Mitchell Heisman, and one heck of a suicide note

“…if a man’s willing to write 1905 pages justifying his own death he’s not interested in being talked out of it.”

Question from Rohit:
Sometimes one comes across really rare incidents – and the reaction of the general public to such incidents really saddens one.

I’ve actually taken some time to go thru some of Mitchell Heisman’s 1905 page suicide note. I do not find any flaw in his logic except perhaps too narrow a focus on the concept of equality.
Some of his ideas are actually pretty interesting.
If you go to his site www.suicidenote.info and see his pic you do not see a guy who’s pathetic in appearance. He actually looks a bit intense. If you read his note even in bits and pieces you soon discover that this was a guy who was not pathetic in mental abilities either.

How would atheism sell life instead of death to Heisman? Can it? Can atheism justify life over death?

Religion’s stand on death seems to be pretty solid by the way. I’m not so sure of atheism’s stand.
I am an atheist and I think it is purely a matter of personal choice, social custom, muddied up with an evolutionary survival instinct (will to live – like that of any living organism – an instinct of flight from danger).

But I’d like to hear your comments on it … there’s been no answer to this in another forum till now.

An aside – Heisman’s is a case that has an eerie comparable in fiction – Dostoyevsky’s Kirilov in “Devils”

Answer by SmartLX:
Excuse me if I don’t devote the next several days to ploughing through all 1905 pages. I’m already reading Scott Pilgrim and I Shall Wear Midnight, and I have a job to go to. The sheer size of the piece may have a lot to do with why there’s no full response so far. Another major factor is that he only killed himself last month. Give it another month or two before you really wonder why there are no responses.
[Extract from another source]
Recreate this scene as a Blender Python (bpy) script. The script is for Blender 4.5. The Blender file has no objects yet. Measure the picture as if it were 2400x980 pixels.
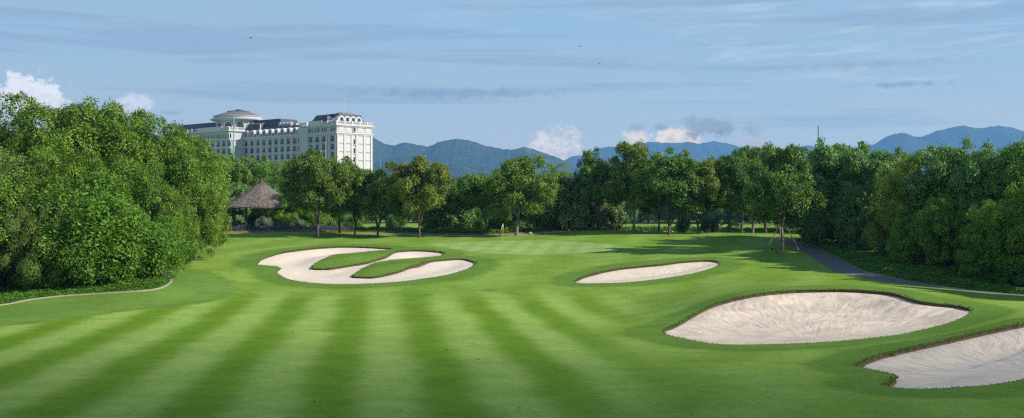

I did skim it though. My immediate response based on that, and your description, is that if a man’s willing to write 1905 pages justifying his own death he’s not interested in being talked out of it. He appears to have pre-emptively dismissed the stances of any set of people who he thought might try: Christians, Jews, members of many schools of philosophy, psychologists, scientists, atheists and so on. (His own position, in the vein of pantheism, might be called “technotheism”: God, or the making of God, is technology and He will have fully evolved at the point of the Technological Singularity.) Nobody, let alone atheism, had a chance of selling life to this guy.

Atheism by itself doesn’t justify life, nor can it be expected to. There’s no line of reasoning that goes, “There is no god, therefore don’t die.” The reasoning that keeps atheists alive, when it has anything to do with atheism at all, goes, “Despite the fact that there’s no god, there are such-and-such reasons to live.” We find reasons not in the simple absence which is atheism but in the incredible presence which is the universe. Philosophically or psychologically this can take the form of humanism (humanity is important), altruism (others are important), egotism (I am important), hedonism (while I live, I can find happiness), curiosity (I can’t explore when I’m dead) or any number of other concepts.

When you get right down to it, it is personal choice and social custom, “muddied up” with the hereditary survival instinct. Humans, by their upbringing and their intrinsic nature, generally want to live and most of the intellectual justification for living (religious or otherwise) is rationalisation after the fact. Mitchell Heisman didn’t want to live anymore, and for an educated man like him that took a mammoth 1905-page effort to rationalise.

The sad thing is that his last work may or may not contain the real reason he killed himself. It’s just as likely to emerge from his own circumstances as the last weeks and years of his life are explored by the media. And wherever it comes from, we may not even recognise it among the chaff.